- **SOURCE MATERIAL**:

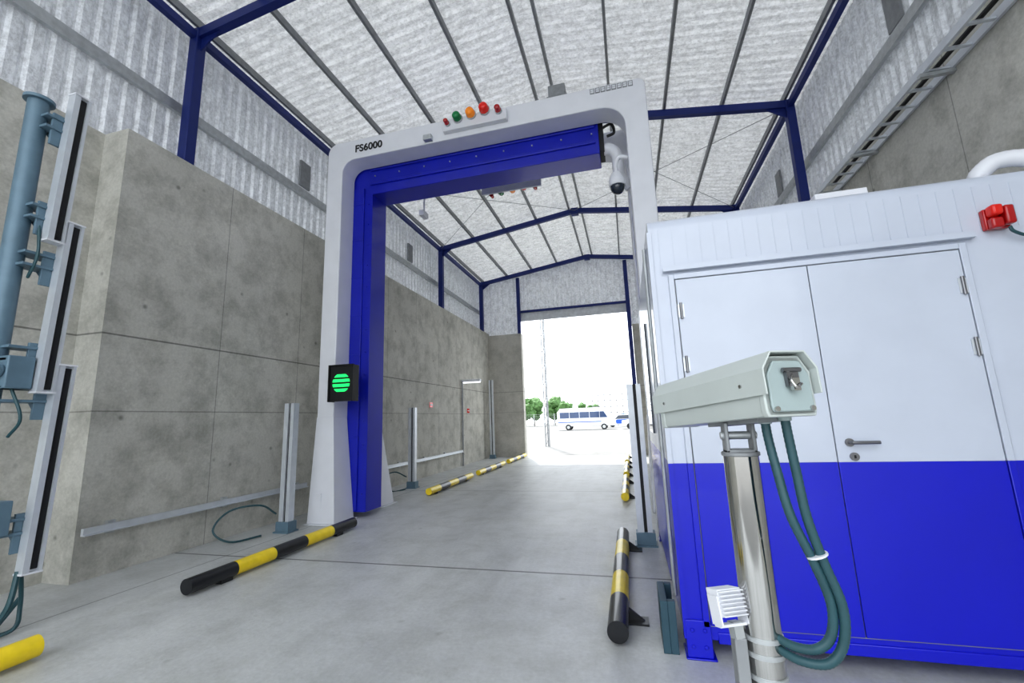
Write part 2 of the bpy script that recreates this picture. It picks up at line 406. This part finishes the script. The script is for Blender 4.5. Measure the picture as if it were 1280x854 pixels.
for x, m, r, z in ((-3.0, 'red', .045, 6.82), (-2.8, 'green', .078, 6.88), (-2.55, 'amber', .082, 6.90), (-2.3, 'redb', .088, 6.93), (-2.05, 'red', .055, 6.86)):
    B().cyl((x+SX, 6.5, z), (x+SX, 6.46, z), r*1.1, 'galv', 16).cyl((x+SX, 6.46, z), (x+SX, 6.38, z), r, m, 16, r*.9).ball((x+SX, 6.38, z), r*.9, m, 14, (1, .6, 1)).done('signal_lamp', G)
    xx = x+.5
    B().cyl((xx, 8.30, z-.46), (xx, 8.40, z-.46), r, m, 14, r*.8).ball((xx, 8.40, z-.46), r*.8, m, 12).done('signal_lamp', G)
B().box(-.95, -.60, 6.60, 6.9, 7.0, 7.02, 'dgalv').box(-.92, -.63, 6.60, 6.86, 7.02, 7.22, 'dgalv').done('top_box', G, bevel=.01)
q = B()
for i in range(8):
    x = -.22+i*.088
    q.box(x, x+.075, 6.592, 6.6, 6.88, 6.975, 'dgalv').box(x+.012, x+.063, 6.588, 6.593, 6.895, 6.925, 'white').box(x+.012, x+.063, 6.588, 6.593, 6.935, 6.96, 'white')
q.done('emblem_strip', G)
B().box(-3.22, -3.06, 6.5, 6.6, 6.62, 6.72, 'galv').done('flood_lamp', G, bevel=.01)
t = thing('dome_camera', (.12, 6.8, 5.1), 'white bracket dome camera hanging from the gantry column', 'security camera')
B().tube([(.30, 6.8, 5.75), (.16, 6.8, 5.78), (.10, 6.8, 5.66), (.10, 6.8, 5.5)], .035, 'white', 12).done('bracket_arm', t)
B().cyl((.10, 6.8, 5.5), (.10, 6.8, 5.38), .08, 'white', 20, .13).cyl((.10, 6.8, 5.38), (.10, 6.8, 5.27), .13, 'white', 20).done('camera_hood', t)
B().ball((.10, 6.8, 5.26), .115, 'glass', 20, (1, 1, 1.1)).done('dome_lens', t)
t = thing('security_camera', (-3.9, 8.0, 5.95), 'small white camera mounted under the portal beam', 'security camera')
B().box(-3.99, -3.88, 7.88, 8.12, 5.93, 6.05, 'white').done('body', t, bevel=.01)
B().cyl((-3.94, 8.02, 6.04), (-3.94, 8.05, 6.6), .018, 'white', 8).done('stem', t)

t = thing('traffic_signal', (-4.63, 6.44, 1.98), 'black signal box with round green striped light on the column', 'traffic light')
B().box(-4.86, -4.42, 6.36, 6.50, 2.0, 2.60, 'black').box(-4.88, -4.40, 6.33, 6.37, 2.59, 2.61, 'black').box(-4.88, -4.86, 6.33, 6.5, 1.99, 2.6, 'black').box(-4.42, -4.40, 6.33, 6.5, 1.99, 2.6, 'black').done('housing', t)
q = B(); R = .165
for i in range(4):
    zc = -.122+i*.081
    pts = []
    for k in range(7):
        z = zc-.025+.050*k/6; pts.append((math.sqrt(max(0, R*R-z*z)), z))
    poly = [(-4.64+a, 2.30+z) for a, z in pts]+[(-4.64-a, 2.30+z) for a, z in reversed(pts)]
    q.prism(poly, 'y', 6.35, 6.362, 'led')
q.done('green_light', t)
B().box(-4.95, -4.86, 6.44, 6.6, 2.15, 2.45, 'bgrey').done('bracket', t)

# ------------------------------------------------------------------ sensor posts
def sensor_post(x, y, lab, h=1.98):
    t = thing('sensor_post', (x, y, 0), lab, 'sensor post', 'aluminium sensor posts')
    B().box(x-.10, x-.02, y-.06, y+.06, .15, h, 'alu').box(x+.02, x+.08, y-.06, y+.06, .15, h, 'alu').box(x-.02, x+.02, y-.03, y+.05, .15, h, 'black').done('profile', t)
    B().box(x-.12, x+.11, y-.09, y+.09, .02, .16, 'bgrey').box(x-.14, x+.13, y-.12, y+.12, 0, .02, 'bgrey').done('base', t)
    return t
sensor_post(-5.3, 6.03, 'upright aluminium sensor post on a blue-grey base by the wall')
sensor_post(-5.36, 10.3, 'upright aluminium sensor post standing behind the portal')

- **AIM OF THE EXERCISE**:
Retype the listing exactly. Pictures do not belong in the copy.

- **PROBLEM SOLUTION**:
Write part 2 of the bpy script that recreates this picture. It picks up at line 406. This part finishes the script. The script is for Blender 4.5. Measure the picture as if it were 1280x854 pixels.
for x, m, r, z in ((-3.0, 'red', .045, 6.82), (-2.8, 'green', .078, 6.88), (-2.55, 'amber', .082, 6.90), (-2.3, 'redb', .088, 6.93), (-2.05, 'red', .055, 6.86)):
    B().cyl((x+SX, 6.5, z), (x+SX, 6.46, z), r*1.1, 'galv', 16).cyl((x+SX, 6.46, z), (x+SX, 6.38, z), r, m, 16, r*.9).ball((x+SX, 6.38, z), r*.9, m, 14, (1, .6, 1)).done('signal_lamp', G)
    xx = x+.5
    B().cyl((xx, 8.30, z-.46), (xx, 8.40, z-.46), r, m, 14, r*.8).ball((xx, 8.40, z-.46), r*.8, m, 12).done('signal_lamp', G)
B().box(-.95, -.60, 6.60, 6.9, 7.0, 7.02, 'dgalv').box(-.92, -.63, 6.60, 6.86, 7.02, 7.22, 'dgalv').done('top_box', G, bevel=.01)
q = B()
for i in range(8):
    x = -.22+i*.088
    q.box(x, x+.075, 6.592, 6.6, 6.88, 6.975, 'dgalv').box(x+.012, x+.063, 6.588, 6.593, 6.895, 6.925, 'white').box(x+.012, x+.063, 6.588, 6.593, 6.935, 6.96, 'white')
q.done('emblem_strip', G)
B().box(-3.22, -3.06, 6.5, 6.6, 6.62, 6.72, 'galv').done('flood_lamp', G, bevel=.01)
t = thing('dome_camera', (.12, 6.8, 5.1), 'white bracket dome camera hanging from the gantry column', 'security camera')
B().tube([(.30, 6.8, 5.75), (.16, 6.8, 5.78), (.10, 6.8, 5.66), (.10, 6.8, 5.5)], .035, 'white', 12).done('bracket_arm', t)
B().cyl((.10, 6.8, 5.5), (.10, 6.8, 5.38), .08, 'white', 20, .13).cyl((.10, 6.8, 5.38), (.10, 6.8, 5.27), .13, 'white', 20).done('camera_hood', t)
B().ball((.10, 6.8, 5.26), .115, 'glass', 20, (1, 1, 1.1)).done('dome_lens', t)
t = thing('security_camera', (-3.9, 8.0, 5.95), 'small white camera mounted under the portal beam', 'security camera')
B().box(-3.99, -3.88, 7.88, 8.12, 5.93, 6.05, 'white').done('body', t, bevel=.01)
B().cyl((-3.94, 8.02, 6.04), (-3.94, 8.05, 6.6), .018, 'white', 8).done('stem', t)

t = thing('traffic_signal', (-4.63, 6.44, 1.98), 'black signal box with round green striped light on the column', 'traffic light')
B().box(-4.86, -4.42, 6.36, 6.50, 2.0, 2.60, 'black').box(-4.88, -4.40, 6.33, 6.37, 2.59, 2.61, 'black').box(-4.88, -4.86, 6.33, 6.5, 1.99, 2.6, 'black').box(-4.42, -4.40, 6.33, 6.5, 1.99, 2.6, 'black').done('housing', t)
q = B(); R = .165
for i in range(4):
    zc = -.122+i*.081
    pts = []
    for k in range(7):
        z = zc-.025+.050*k/6; pts.append((math.sqrt(max(0, R*R-z*z)), z))
    poly = [(-4.64+a, 2.30+z) for a, z in pts]+[(-4.64-a, 2.30+z) for a, z in reversed(pts)]
    q.prism(poly, 'y', 6.35, 6.362, 'led')
q.done('green_light', t)
B().box(-4.95, -4.86, 6.44, 6.6, 2.15, 2.45, 'bgrey').done('bracket', t)

# ------------------------------------------------------------------ sensor posts
def sensor_post(x, y, lab, h=1.98):
    t = thing('sensor_post', (x, y, 0), lab, 'sensor post', 'aluminium sensor posts')
    B().box(x-.10, x-.02, y-.06, y+.06, .15, h, 'alu').box(x+.02, x+.08, y-.06, y+.06, .15, h, 'alu').box(x-.02, x+.02, y-.03, y+.05, .15, h, 'black').done('profile', t)
    B().box(x-.12, x+.11, y-.09, y+.09, .02, .16, 'bgrey').box(x-.14, x+.13, y-.12, y+.12, 0, .02, 'bgrey').done('base', t)
    return t
sensor_post(-5.3, 6.03, 'upright aluminium sensor post on a blue-grey base by the wall')
sensor_post(-5.36, 10.3, 'upright aluminium sensor post standing behind the portal')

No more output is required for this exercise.